ABSTRACT

The Herkomer school produced no great artists. Neither did the Kensington schools or the Royal Academy. The methods of teaching probably had little to do with this. We only have to read Vasari or Cellini to realise that far more eccentric systems prevailed during the Renaissance. The fact is that by 1914, when Herkomer died, the social and cultural importance of oil painting, if not the expression of significant ideas through the medium of oil paint, was virtually at an end. The popular, comprehensible painting never succeeded in finding a deeper purpose. Most of these artist-writers were aware of the problem and troubled by it. As can be seen, their expectations about painting were derived from earlier ages, as were their systems of art teaching. The possible inappropriateness of these to nineteenth-century conditions also worried them; but almost without exception, they blamed their own age for the resultant problems and turned their backs on it. This, of course, only exacerbated the difficulty. But it is quite understandable. The Industrial Revolution was ugly. It was also unprecedented and had led to immense social turmoil. The world of art must have seemed to offer at least an escape, at most a set of values cemented together in better times.
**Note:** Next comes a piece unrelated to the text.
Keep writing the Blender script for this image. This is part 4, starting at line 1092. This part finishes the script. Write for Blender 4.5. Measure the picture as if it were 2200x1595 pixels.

Thus, to accept that art was nothing more than accurate renditions of reality (as Pre-Raphaelitism seemed), or the catching on canvas of passing moments (as Impressionism suggested) or the exposition of sordid contemporary life (as French Realism suggested): all these options were met with varying degrees of resistance, because to the traditionalists they were all betrayals of the greater purpose of art. They all held within them a whiff of nihilism; of art being driven into pointless or meaningless cul-de-sacs. In this much, perhaps the traditionalists were right. But they themselves had no firm ground to stand on, no satisfactory alternatives. What use was it for Poynter, Leighton, Armitage, O’Neil and the rest to proclaim something which they could not themselves deliver? Moreover, as teachers, they were in a double bind, since they all admit that the subject cannot really be taught, and that, as Reynolds had said a century earlier, if genius could be taught by rules it would no longer be genius.